In the DehazeNet method, haze effects are sufficiently removed, changes in the intensity levels are high, and the roads are excessively darkened from recognizing the bright parts of the road as haze. In the results obtained using the proposed method, the haze is removed more evenly, and the road parts are dehazed correctly while preserving the intensity levels without any darkening effects.

We also performed experiments using the synthetic objective testing set (SOTS) ^[18] for the comparison of image dehazing results by DehazeNet and the proposed method with Monodepth2 and Densedepth. Figs. 12 and 13 show the results with the PSNR values, which were calculated using the groundtruth images of SOTS. The figures show that the proposed method gives better PSNR results for image dehazing than the DehazeNet method. The dehazed images from DehazeNet are darker than those from the proposed method.

Fig. 9. Hazy Images obtained using the Bdd100k (a) Hazy image of a street, (b) Hazy image of a road with heavy traffic, (c) Hazy image of roadside trees.

Fig. 10. Dehazed images obtained using the DehazeNet method (a) Dehazed image of the street, (b) Dehazed image of a road with heavy traffic, (c) Dehazed image of roadside trees.

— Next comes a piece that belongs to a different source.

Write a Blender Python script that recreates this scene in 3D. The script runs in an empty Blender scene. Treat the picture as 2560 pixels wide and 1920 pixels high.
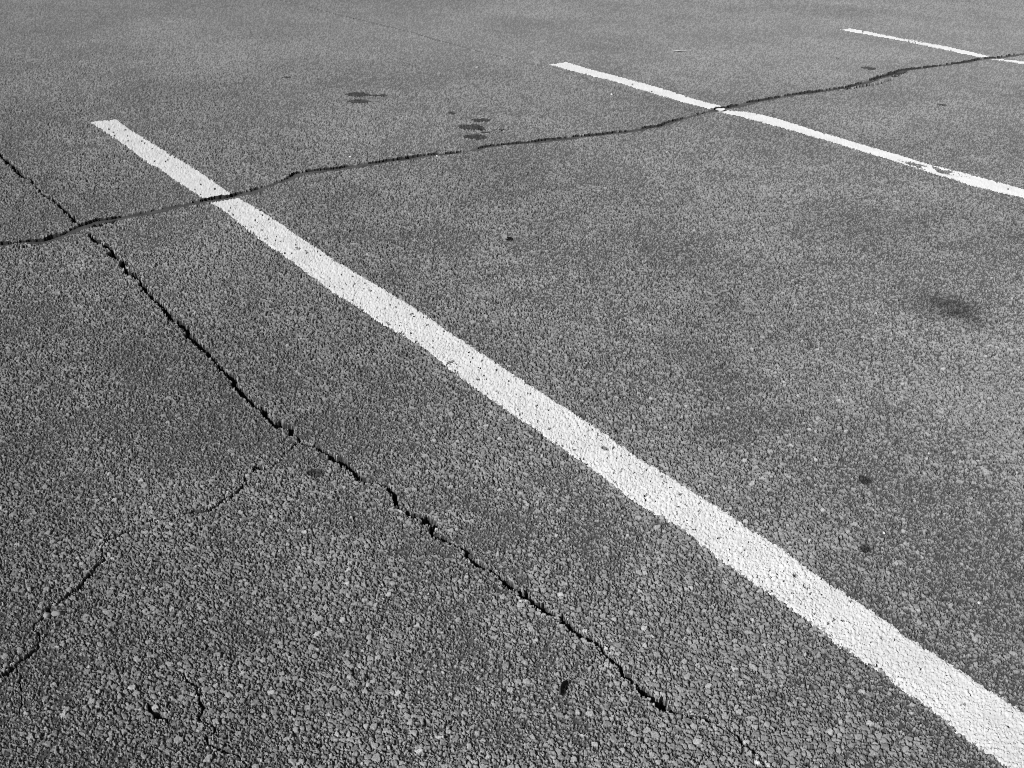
import bpy, math
import numpy as np
from mathutils import Matrix, Vector

# ------------------------------------------------------------------ camera, sky, sun, exposure
scene = bpy.context.scene
scene.render.engine = 'CYCLES'
scene.cycles.use_denoising = False
scene.cycles.max_bounces = 4
scene.cycles.diffuse_bounces = 2
scene.cycles.filter_width = 1.0
CAM_H = 1.21
PITCH, ROLL = 0.483448608, 0.0328209983
cam_data = bpy.data.cameras.new('camera')
cam_data.sensor_width = 36.0
cam_data.lens = 36.8687
cam_data.clip_start = 0.05
cam_data.clip_end = 2000.0
cam = bpy.data.objects.new('camera', cam_data)
scene.collection.objects.link(cam)
right = Vector((1, 0, 0))
upv = Vector((0, math.sin(PITCH), math.cos(PITCH)))
fwd = Vector((0, math.cos(PITCH), -math.sin(PITCH)))
cx = right * math.cos(ROLL) + upv * math.sin(ROLL)
cy = -right * math.sin(ROLL) + upv * math.cos(ROLL)
m = Matrix((cx, cy, -fwd)).transposed().to_4x4()
m.translation = Vector((0, 0, CAM_H))
cam.matrix_world = m
scene.camera = cam

SUN_EL = math.radians(29.0)
SHADOW_AZ = math.radians(44.0)          # shadows run forward and to the right
sun_dir = Vector((-math.sin(SHADOW_AZ) * math.cos(SUN_EL), -math.cos(SHADOW_AZ) * math.cos(SUN_EL), math.sin(SUN_EL)))
world = bpy.data.worlds.new('World')
scene.world = world
world.use_nodes = True
nt = world.node_tree
nt.nodes.clear()
sky = nt.nodes.new('ShaderNodeTexSky')
sky.sky_type = 'NISHITA'
sky.sun_disc = False
sky.sun_elevation = SUN_EL
sky.sun_rotation = math.atan2(sun_dir.x, sun_dir.y)
bw = nt.nodes.new('ShaderNodeRGBToBW')   # black and white photograph
bg = nt.nodes.new('ShaderNodeBackground')
bg.inputs['Strength'].default_value = 0.05
wo = nt.nodes.new('ShaderNodeOutputWorld')
nt.links.new(sky.outputs[0], bw.inputs[0])
nt.links.new(bw.outputs[0], bg.inputs[0])
nt.links.new(bg.outputs[0], wo.inputs[0])
sun = bpy.data.lights.new('sun', 'SUN')
sun.energy = 4.8
sun.angle = math.radians(0.53)
sun.color = (1, 1, 1)
sun_ob = bpy.data.objects.new('sun', sun)
sun_ob.rotation_euler = sun_dir.to_track_quat('Z', 'Y').to_euler()
sun_ob.location = (-3, -4, 5)
scene.collection.objects.link(sun_ob)
vs = scene.view_settings
vs.view_transform = 'Standard'
vs.look = 'None'
vs.exposure = 0.24
vs.gamma = 1.0
vs.use_curve_mapping = False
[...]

Fig. 11. Dehazed Images obtained using the proposed method (a) Dehazed image of the street, (b) Dehazed image of a road with heavy traffic, (c) Dehazed image of roadside trees.

Fig. 12. Image dehazing results with PSNR values obtained by the proposed method and DehazeNet (a) Hazy image of cityscapes, (b) Dehazed image using the proposed method with Monodepth2 (PSNR: 28.30), (c) Dehazed image using the proposed method with Densedepth (PSNR: 29.35), (d) Dehazed image using DehazeNet (PSNR: 27.60), (e) Groundtruth image.

Fig. 13. Image dehazing results with PSNR values obtained by the proposed method and DehazeNet (a) Hazy image of roadways, (b) Dehazed image using the proposed method with Monodepth2 (PSNR: 29.15), (c) Dehazed image using the proposed method with Densedepth (PSNR: 28.50), (d) Dehazed image using DehazeNet (PSNR: 27.99), (e) Groundtruth image.

Fig. 14. Results of a highly-hazed road image with various scattering coefficient values (a) Input image, (b) β = 0.2, (c) β = 0.4, (d) β = 0.6, (e) β = 0.8, (f) β = 1.0, (g) β = 1.2.

Fig. 15. Results of an airport image with various scattering coefficient values (a) Input image, (b) β = 0.2, (c) β = 0.4, (d) β = 0.6, (e) β = 0.8, (f) β = 1.0, (g) β = 1.2.

Fig. 16. Results of a parking lot image with various scattering coefficient values (a) Input image, (b) β = 0.2, (c) β = 0.4, (d) β = 0.6, (e) β = 0.8, (f) β = 1.0, (g) β = 1.2.

Fig. 17. Results of creek between buildings with various scattering coefficient values (a) Input image, (b) β = 0.2, (c) β = 0.4, (d) β = 0.6, (e) β = 0.8, (f) β = 1.0, (g) β = 1.2.

Fig. 18. Results of park image with various scattering coefficient values (a) Input image, (b) β = 0.2, (c) β = 0.4, (d) β = 0.6, (e) β = 0.8, (f) β = 1.0, (g) β = 1.2.

5. Conclusion

In this paper, we proposed a novel technique for image dehazing by indirectly creating a transmission map through the estimation of the depth map as opposed to direct estimation of the transmission map in previous image dehazing methods. The dehazing results using the proposed method were superior to those of previous methods that generate the transmission map directly with post-processing from the input image. However, the proposed method has limitations. First, the dataset covering the road environment in daylight could provide incorrect results for depth map estimation. Second, it is necessary to set the value of atmospheric light adaptively as each test set needs the appropriate atmospheric light value to be estimated for image dehazing. Future research should be directed to resolve these issues.